Guns For San Sebastian is about as rock solid as they come in the spaghetti or even B-level westerns. Quinn delivers a good, unique lead performance and character to unfold a terrific little story about his insertion to a small town being ruled by outsiders. The film has a lot of fun with its set, its battles and characters to make it one to check back in on every once in a while.
Video
Encoding: MPEG-4 AVC
Resolution: 1080p
Aspect Ratio: 2.35:1
Layers: BD-50
Clarity/Detail: Guns For San Sebastian is loaded with a pretty outstanding image in its debut on the Blur-ay format. Its a crisp, sharp image with a nice layer of grain intact. Colors really dazzle and details a very strong. After the opening credits, which look quite brown and worn, the quality snaps right up and really pops off the screen for a lovely motion picture.
Depth: Scale comes across pretty impressively as you get a sense of distance with the pushback on the hills, the village, characters and object medium in frame and the like. Motion is smooth and natural with no distortions from rapid movement.
Black Levels: Blacks are deep and close to natural levels. Providing good shadow, shading, definition and saturation holding to details, textures and patterns. No crushing present.
Color Reproduction: This is quite a colorful film while being a village set piece in the desert. There’s a lot of pop from the nice green hills, red bandanas, colorful garments and more.
Flesh Tones: Skin tones are natural and consistent from start to finish. Facial features and textures are clear and visible in any close up and medium shot.
Noise/Artifacts: Clean.
Audio
Audio Format(s): English 2.0 Mono DTS-HD MA
Subtitles: English SDH
Dynamics: Guns for San Sebastian actually provides a really terrific mono track.

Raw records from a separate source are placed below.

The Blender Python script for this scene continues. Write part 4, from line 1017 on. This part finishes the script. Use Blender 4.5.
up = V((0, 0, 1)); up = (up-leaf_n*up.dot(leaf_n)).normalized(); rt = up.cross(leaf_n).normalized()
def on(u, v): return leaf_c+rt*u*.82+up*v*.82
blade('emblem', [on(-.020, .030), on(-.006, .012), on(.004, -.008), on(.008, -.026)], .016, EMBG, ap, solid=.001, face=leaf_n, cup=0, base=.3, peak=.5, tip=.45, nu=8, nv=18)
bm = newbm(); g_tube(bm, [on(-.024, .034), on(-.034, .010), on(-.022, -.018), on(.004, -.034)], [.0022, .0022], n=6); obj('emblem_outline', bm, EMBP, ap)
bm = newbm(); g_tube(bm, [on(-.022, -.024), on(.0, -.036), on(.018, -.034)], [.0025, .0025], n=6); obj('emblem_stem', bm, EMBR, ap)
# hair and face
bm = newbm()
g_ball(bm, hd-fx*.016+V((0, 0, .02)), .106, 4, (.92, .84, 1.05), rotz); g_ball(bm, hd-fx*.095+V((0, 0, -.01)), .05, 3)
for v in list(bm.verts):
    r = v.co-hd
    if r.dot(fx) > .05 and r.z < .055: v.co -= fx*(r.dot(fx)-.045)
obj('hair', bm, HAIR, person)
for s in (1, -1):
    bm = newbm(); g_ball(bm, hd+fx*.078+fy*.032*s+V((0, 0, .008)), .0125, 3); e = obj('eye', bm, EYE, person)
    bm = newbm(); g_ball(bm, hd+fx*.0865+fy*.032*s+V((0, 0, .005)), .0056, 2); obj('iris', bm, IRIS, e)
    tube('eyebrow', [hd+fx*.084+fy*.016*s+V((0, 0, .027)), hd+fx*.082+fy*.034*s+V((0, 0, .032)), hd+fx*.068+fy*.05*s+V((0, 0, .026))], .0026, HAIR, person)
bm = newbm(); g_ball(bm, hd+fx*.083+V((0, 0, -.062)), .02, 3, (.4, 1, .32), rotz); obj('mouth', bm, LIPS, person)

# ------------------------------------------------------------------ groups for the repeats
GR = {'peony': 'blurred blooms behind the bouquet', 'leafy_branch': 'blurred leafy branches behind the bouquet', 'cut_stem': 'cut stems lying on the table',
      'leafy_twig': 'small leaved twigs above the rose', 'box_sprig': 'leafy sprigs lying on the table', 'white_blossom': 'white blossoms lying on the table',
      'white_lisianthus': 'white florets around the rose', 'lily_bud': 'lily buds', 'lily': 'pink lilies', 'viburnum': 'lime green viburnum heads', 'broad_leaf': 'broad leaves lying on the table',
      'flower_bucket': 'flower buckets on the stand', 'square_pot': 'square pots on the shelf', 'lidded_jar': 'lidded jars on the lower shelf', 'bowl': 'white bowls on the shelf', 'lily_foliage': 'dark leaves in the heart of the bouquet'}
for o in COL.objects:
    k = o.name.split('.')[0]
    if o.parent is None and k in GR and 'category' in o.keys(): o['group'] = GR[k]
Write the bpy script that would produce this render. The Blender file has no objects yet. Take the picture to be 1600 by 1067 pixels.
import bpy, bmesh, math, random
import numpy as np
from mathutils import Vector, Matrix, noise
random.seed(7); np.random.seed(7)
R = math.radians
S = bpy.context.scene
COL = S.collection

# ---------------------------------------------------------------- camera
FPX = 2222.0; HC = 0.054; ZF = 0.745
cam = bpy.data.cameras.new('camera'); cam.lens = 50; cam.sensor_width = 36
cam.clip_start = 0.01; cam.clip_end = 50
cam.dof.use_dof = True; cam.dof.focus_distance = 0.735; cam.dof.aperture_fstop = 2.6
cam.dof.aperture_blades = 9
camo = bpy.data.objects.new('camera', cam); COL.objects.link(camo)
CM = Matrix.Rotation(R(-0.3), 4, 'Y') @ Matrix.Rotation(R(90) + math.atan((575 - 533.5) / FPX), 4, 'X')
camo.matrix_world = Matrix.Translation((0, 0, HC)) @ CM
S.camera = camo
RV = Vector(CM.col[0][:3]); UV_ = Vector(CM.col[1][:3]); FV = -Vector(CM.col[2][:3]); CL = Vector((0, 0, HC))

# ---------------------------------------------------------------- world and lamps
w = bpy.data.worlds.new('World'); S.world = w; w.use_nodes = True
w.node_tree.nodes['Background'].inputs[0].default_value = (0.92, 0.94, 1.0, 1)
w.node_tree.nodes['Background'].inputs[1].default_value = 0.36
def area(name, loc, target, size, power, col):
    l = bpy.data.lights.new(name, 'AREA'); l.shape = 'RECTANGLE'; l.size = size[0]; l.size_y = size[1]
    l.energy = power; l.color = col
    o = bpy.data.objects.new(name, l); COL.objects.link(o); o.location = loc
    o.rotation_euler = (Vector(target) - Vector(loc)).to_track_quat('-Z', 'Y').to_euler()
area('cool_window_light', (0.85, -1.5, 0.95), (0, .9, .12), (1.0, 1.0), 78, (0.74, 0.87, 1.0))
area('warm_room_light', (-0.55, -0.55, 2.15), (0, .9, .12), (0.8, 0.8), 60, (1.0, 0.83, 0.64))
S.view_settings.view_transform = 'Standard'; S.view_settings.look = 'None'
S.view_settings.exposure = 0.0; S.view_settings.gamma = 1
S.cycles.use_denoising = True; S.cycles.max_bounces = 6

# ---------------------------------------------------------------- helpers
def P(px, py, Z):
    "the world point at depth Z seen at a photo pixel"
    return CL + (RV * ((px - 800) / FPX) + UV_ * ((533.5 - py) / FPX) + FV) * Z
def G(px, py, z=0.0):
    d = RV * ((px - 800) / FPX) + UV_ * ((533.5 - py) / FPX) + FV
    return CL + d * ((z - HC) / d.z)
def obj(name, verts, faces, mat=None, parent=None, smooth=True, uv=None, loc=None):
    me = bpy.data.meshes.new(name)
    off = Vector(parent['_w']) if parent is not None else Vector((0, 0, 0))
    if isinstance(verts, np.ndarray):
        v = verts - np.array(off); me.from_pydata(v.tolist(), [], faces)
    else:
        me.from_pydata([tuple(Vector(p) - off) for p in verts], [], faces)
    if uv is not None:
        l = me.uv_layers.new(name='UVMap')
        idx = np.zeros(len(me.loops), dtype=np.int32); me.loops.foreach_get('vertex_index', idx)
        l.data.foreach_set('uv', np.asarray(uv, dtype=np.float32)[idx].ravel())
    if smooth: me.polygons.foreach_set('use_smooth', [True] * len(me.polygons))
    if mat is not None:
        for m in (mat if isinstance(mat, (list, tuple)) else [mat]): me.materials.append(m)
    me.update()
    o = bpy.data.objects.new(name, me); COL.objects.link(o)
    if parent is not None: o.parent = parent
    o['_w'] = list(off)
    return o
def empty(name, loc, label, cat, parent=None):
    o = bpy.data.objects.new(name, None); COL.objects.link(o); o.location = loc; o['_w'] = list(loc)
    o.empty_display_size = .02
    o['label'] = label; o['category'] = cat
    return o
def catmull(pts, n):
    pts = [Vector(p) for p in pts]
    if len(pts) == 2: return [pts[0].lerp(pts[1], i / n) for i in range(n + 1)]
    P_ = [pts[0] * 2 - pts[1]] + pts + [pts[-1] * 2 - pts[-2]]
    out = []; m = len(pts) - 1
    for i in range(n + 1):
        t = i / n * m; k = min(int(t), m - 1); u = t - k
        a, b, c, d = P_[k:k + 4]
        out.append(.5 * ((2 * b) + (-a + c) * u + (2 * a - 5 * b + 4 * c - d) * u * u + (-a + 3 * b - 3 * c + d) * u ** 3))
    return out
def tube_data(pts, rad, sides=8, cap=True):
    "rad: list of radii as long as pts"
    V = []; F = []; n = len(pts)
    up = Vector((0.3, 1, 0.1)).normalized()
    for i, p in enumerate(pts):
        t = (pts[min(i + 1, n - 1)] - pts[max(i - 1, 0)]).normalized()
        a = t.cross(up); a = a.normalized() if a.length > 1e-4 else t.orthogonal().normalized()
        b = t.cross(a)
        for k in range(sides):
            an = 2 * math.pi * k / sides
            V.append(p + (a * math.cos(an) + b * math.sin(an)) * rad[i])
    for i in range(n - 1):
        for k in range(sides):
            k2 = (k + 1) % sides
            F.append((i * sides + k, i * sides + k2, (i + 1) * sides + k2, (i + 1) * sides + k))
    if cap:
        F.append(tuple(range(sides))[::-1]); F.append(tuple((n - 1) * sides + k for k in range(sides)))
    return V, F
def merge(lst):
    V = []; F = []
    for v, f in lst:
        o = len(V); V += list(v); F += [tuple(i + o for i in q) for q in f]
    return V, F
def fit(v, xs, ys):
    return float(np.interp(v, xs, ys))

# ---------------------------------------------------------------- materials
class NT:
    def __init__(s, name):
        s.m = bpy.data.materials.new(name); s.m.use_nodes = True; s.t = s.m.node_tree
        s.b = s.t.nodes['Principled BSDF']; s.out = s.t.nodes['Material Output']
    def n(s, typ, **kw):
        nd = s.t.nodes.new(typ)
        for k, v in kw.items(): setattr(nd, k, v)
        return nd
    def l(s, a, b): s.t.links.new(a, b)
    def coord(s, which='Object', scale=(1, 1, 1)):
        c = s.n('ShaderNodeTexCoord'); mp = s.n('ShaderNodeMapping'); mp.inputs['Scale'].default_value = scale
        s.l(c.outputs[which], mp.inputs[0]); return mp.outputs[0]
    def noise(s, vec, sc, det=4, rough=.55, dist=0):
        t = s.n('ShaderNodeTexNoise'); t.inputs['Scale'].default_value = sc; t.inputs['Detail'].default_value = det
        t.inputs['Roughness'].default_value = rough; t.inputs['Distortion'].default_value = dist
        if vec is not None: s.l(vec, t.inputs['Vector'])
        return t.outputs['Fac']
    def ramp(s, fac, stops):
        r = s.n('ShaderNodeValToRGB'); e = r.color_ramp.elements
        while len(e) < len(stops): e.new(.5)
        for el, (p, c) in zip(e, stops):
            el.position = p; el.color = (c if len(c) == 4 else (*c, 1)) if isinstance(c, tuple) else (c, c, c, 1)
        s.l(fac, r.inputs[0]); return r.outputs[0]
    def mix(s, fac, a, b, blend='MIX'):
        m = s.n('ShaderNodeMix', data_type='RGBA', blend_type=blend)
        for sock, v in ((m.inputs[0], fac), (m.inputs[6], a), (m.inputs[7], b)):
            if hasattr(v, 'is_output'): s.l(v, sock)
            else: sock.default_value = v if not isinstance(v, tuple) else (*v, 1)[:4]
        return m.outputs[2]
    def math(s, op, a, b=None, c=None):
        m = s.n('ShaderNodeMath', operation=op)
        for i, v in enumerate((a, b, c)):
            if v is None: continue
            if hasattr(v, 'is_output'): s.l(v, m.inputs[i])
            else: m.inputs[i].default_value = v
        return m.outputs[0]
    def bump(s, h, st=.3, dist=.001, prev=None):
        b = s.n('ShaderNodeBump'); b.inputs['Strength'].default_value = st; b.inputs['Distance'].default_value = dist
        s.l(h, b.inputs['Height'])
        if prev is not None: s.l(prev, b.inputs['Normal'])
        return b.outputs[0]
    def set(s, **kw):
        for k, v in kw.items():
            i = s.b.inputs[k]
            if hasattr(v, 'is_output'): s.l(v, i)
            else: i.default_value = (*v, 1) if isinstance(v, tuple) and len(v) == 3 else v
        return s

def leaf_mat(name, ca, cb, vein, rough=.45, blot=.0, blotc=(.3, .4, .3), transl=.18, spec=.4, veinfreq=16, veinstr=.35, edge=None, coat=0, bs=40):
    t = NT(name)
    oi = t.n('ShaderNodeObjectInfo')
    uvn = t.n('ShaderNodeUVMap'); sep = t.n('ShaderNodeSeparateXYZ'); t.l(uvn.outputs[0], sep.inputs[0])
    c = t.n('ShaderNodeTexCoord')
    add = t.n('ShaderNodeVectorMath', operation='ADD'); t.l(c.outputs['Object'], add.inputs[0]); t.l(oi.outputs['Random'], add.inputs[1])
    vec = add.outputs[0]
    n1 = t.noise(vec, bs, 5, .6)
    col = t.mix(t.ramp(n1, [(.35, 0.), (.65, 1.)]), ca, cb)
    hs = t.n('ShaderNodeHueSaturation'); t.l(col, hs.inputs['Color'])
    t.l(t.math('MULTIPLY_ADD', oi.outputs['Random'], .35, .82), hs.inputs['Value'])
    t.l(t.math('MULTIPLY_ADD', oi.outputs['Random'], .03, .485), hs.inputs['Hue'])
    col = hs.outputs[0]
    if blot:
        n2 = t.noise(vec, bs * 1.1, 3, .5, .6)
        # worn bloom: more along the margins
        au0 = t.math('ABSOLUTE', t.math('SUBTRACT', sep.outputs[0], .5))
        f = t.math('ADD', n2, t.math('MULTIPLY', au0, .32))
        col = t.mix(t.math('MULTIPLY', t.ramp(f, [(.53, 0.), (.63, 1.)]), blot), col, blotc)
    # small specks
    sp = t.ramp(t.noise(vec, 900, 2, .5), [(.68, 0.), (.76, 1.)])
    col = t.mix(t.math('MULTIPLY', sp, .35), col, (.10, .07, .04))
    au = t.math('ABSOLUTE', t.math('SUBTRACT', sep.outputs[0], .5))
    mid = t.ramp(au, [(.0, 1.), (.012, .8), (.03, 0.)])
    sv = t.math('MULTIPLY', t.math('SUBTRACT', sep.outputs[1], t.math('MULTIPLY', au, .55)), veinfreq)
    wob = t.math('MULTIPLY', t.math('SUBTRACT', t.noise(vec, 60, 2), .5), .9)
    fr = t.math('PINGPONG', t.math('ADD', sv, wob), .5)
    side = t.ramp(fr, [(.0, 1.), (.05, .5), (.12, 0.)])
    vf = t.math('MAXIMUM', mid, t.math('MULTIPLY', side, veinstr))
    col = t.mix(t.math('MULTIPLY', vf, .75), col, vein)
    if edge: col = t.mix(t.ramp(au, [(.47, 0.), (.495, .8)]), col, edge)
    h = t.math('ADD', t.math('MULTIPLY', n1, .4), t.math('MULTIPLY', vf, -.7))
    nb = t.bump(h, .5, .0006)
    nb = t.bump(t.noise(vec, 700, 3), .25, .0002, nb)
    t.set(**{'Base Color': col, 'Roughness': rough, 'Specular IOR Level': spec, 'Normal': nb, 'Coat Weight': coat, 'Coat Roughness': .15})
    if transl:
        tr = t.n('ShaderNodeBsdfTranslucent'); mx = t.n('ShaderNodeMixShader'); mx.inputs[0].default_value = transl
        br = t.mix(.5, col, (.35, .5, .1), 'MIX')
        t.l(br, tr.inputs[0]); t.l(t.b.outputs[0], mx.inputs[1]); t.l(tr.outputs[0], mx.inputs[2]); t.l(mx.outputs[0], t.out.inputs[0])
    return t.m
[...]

It carries some impressive deep tones that really do go give a solid bump. There’s no really present analog hiss here either. Effects, vocals and music are all wonderfully balanced and wound together with good space on one another. Sound effects carry some good layering, depth and range.
Height: N/A
Low Frequency Extension: N/A
Surround Sound Presentation: N/A
Dialogue Reproduction: Vocals are clear and crisp. Plenty present with no analog his in the mix. Its interesting as a spaghetti western to see a lot of live audio present and not just the entire thing ADR’d. The audios blend quite well.
Extras
Vintage Featurette: San Sebastian 1746 in 1968 (SD, 9:54) – A decent little piece of vintage behind the scenes work, narrated and featuring on-set footage and interviews.
Theatrical Trailer (HD, 3:25)
Summary
Guns For San Sebastian finds itself a decent little spaghetti western with the unique backdrop of Mexico to give it its own flare instead of the usual Italy. Warner Archive Collection provides it with a pretty rock solid presentation to go with a nice little archival feature to add a little more heft to the disc. Western fans will want to grab this one, others may want to peak their curiosity with a streaming or rental view before purchase.